If Maupassant had only painted, in general fashion, the characters and the phase of literature mentioned, he would not be distinguished from other writers of the group called "naturalists." His true glory is in the extraordinary superiority of his art. He did not invent it, and his method is not alien to that of "Madame Bovary," but he knew how to give it a suppleness, a variety, and a freedom which were always wanting in Flaubert. The latter, in his best pages, is always strained. To use the expressive metaphor of the Greek athletes, he "smells of the oil." When one recalls that when attacked by hysteric epilepsy, Flaubert postponed the crisis of the terrible malady by means of sedatives, this strained atmosphere of labor—I was going to say of stupor—which pervades his work is explained. He is an athlete, a runner, but one who drags at his feet a terrible weight. He is in the race only for the prize of effort, an effort of which every motion reveals the intensity.
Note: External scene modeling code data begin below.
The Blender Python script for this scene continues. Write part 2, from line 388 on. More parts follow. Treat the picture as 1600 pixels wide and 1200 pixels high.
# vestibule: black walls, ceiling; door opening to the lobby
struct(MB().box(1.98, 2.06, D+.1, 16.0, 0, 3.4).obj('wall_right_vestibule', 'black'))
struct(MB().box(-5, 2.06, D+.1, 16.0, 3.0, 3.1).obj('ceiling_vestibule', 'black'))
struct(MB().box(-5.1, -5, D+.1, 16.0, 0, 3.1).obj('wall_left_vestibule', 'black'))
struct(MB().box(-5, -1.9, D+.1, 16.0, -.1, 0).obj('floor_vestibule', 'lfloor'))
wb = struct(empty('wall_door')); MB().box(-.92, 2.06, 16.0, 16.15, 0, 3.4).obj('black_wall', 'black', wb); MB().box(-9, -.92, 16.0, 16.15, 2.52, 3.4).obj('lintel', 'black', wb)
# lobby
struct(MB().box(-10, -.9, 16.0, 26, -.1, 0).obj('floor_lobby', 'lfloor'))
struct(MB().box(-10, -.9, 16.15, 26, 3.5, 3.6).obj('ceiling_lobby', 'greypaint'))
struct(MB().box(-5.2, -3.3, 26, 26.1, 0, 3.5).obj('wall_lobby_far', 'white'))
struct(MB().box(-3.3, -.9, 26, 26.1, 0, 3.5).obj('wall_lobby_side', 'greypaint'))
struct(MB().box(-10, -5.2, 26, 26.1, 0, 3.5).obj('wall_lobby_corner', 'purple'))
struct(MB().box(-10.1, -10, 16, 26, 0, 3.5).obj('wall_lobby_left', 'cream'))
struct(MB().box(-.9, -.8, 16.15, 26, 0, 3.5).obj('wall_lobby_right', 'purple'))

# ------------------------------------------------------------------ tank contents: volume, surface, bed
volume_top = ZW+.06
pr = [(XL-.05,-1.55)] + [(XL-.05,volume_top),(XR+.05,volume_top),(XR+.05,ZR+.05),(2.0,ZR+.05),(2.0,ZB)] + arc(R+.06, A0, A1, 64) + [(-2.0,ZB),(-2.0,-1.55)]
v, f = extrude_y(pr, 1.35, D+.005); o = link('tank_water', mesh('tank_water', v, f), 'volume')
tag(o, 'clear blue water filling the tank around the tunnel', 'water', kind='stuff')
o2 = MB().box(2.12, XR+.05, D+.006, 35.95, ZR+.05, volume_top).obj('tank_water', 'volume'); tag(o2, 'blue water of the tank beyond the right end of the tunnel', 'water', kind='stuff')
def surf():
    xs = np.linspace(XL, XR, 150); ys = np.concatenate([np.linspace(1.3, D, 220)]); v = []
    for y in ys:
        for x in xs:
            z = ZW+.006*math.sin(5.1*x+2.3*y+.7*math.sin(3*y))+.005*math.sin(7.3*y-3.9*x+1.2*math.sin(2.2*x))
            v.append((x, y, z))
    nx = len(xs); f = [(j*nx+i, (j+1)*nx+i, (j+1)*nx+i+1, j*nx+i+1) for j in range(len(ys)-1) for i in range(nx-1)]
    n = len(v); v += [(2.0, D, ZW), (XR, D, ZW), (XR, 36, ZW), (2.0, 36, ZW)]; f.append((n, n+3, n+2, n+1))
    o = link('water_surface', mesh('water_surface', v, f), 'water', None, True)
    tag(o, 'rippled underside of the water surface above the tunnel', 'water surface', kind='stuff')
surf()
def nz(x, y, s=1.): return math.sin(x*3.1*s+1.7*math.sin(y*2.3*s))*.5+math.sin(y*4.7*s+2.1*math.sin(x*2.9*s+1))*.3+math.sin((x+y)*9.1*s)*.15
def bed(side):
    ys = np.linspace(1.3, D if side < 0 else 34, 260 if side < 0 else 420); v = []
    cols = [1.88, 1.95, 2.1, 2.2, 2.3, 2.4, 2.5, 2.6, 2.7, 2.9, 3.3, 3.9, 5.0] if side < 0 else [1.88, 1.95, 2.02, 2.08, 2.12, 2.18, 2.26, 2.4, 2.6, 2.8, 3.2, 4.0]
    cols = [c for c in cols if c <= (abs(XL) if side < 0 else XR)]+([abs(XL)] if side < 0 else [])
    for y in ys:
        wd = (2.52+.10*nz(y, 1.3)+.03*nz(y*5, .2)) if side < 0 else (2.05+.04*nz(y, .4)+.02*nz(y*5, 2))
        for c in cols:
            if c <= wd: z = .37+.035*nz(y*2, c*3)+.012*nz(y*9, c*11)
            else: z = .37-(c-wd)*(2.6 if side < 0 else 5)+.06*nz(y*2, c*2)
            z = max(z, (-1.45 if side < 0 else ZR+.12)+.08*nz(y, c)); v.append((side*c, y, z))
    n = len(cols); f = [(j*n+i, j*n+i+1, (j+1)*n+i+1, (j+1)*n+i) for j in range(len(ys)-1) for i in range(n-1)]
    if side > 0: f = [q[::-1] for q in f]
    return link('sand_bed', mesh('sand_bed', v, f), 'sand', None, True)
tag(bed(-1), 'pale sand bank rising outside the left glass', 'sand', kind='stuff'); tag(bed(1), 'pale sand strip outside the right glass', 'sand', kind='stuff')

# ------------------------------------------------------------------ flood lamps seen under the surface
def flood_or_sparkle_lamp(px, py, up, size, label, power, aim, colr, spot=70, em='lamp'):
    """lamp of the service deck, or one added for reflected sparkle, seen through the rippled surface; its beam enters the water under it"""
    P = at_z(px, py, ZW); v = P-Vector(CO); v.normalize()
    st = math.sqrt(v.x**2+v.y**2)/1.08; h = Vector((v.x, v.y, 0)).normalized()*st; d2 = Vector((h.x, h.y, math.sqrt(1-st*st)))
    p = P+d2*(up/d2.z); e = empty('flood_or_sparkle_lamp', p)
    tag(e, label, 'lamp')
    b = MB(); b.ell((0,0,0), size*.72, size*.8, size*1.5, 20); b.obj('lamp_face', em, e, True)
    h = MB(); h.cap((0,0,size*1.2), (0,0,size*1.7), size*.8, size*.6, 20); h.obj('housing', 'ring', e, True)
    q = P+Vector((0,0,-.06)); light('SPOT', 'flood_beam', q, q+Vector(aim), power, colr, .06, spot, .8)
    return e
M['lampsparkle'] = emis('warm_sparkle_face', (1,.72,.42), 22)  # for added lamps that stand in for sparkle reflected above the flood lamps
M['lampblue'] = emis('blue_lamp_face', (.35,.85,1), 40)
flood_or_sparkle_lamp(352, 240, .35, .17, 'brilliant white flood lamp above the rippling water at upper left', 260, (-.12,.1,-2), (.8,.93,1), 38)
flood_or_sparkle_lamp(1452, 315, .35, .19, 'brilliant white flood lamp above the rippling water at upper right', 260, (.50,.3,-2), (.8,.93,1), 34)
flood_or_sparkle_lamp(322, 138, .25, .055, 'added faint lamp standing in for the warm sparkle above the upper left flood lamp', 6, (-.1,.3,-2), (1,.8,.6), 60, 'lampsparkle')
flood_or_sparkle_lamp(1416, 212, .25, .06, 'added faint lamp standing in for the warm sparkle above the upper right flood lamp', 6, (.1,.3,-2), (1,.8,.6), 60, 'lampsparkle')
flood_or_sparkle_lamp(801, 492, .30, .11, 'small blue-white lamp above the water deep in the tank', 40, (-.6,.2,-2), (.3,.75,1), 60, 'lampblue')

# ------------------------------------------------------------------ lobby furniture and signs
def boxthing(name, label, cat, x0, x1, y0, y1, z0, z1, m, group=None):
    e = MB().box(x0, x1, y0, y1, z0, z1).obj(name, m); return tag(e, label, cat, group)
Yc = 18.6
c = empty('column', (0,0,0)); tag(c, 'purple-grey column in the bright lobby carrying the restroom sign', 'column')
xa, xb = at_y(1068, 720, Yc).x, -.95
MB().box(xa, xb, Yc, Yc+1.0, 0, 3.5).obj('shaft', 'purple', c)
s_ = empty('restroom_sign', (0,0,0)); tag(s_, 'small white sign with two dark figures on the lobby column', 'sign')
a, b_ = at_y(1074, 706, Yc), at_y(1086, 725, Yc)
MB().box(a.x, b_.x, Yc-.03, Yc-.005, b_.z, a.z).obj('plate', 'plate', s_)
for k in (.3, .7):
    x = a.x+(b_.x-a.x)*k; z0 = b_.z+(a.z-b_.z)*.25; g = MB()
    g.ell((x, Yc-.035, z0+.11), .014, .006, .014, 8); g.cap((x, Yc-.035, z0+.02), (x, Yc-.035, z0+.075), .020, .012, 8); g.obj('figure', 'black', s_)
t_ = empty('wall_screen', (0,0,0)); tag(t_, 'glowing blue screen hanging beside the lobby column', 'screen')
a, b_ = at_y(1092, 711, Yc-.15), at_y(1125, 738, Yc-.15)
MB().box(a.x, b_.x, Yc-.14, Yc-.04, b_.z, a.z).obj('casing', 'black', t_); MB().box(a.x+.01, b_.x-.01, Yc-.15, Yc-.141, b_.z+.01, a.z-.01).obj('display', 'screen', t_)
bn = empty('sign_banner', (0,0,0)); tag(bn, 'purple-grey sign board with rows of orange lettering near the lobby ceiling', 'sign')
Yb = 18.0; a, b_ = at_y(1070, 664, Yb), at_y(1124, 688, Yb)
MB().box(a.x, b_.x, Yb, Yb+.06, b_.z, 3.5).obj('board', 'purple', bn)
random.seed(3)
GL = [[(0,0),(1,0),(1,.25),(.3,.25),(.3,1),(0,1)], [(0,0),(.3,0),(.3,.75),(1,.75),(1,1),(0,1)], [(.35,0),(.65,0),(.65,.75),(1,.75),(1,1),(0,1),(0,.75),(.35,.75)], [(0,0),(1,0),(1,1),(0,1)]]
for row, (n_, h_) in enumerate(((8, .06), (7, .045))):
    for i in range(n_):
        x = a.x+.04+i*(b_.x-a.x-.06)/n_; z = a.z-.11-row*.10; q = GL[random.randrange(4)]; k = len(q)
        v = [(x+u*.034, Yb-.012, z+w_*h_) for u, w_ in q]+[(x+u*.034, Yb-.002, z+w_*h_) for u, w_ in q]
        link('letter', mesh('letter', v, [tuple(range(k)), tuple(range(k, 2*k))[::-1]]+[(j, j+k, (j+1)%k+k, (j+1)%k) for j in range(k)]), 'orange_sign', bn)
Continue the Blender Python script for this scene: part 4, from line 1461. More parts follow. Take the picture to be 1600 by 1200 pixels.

Maupassant, on the other hand, if he suffered from a nervous lesion, gave no sign of it, except in his heart. His intelligence was bright and lively, and above all, his imagination, served by senses always on the alert, preserved for some years an astonishing freshness of direct vision. If his art was due to Flaubert, it is no more belittling to him than if one call Raphael an imitator of Perugini.
Like Flaubert, he excelled in composing a story, in distributing the facts with subtle gradation, in bringing in at the end of a familiar dialogue something startlingly dramatic; but such composition, with him, seems easy, and while the descriptions are marvelously well established in his stories, the reverse is true of Flaubert's, which always appear a little veneered. Maupassant's phrasing, however dramatic it may be, remains easy and flowing.
Maupassant always sought for large and harmonious rhythm in his deliberate choice of terms, always chose sound, wholesome language, with a constant care for technical beauty. Inheriting from his master an instrument already forged, he wielded it with a surer skill. In the quality of his style, at once so firm and clear, so gorgeous yet so sober, so supple and so firm, he equals the writers of the seventeenth century. His method, so deeply and simply French, succeeds in giving an indescribable "tang" to his descriptions. If observation from nature imprints upon his tales the strong accent of reality, the prose in which they are shrined so conforms to the genius of the race as to smack of the soil.
It is enough that the critics of to-day place Guy de Maupassant among our classic writers. He has his place in the ranks of pure French genius, with the Regniers, the La Fontaines, the Molières. And those signs of secret ill divined everywhere under this wholesome prose surround it for those who knew and loved him with a pathos that is inexpressible.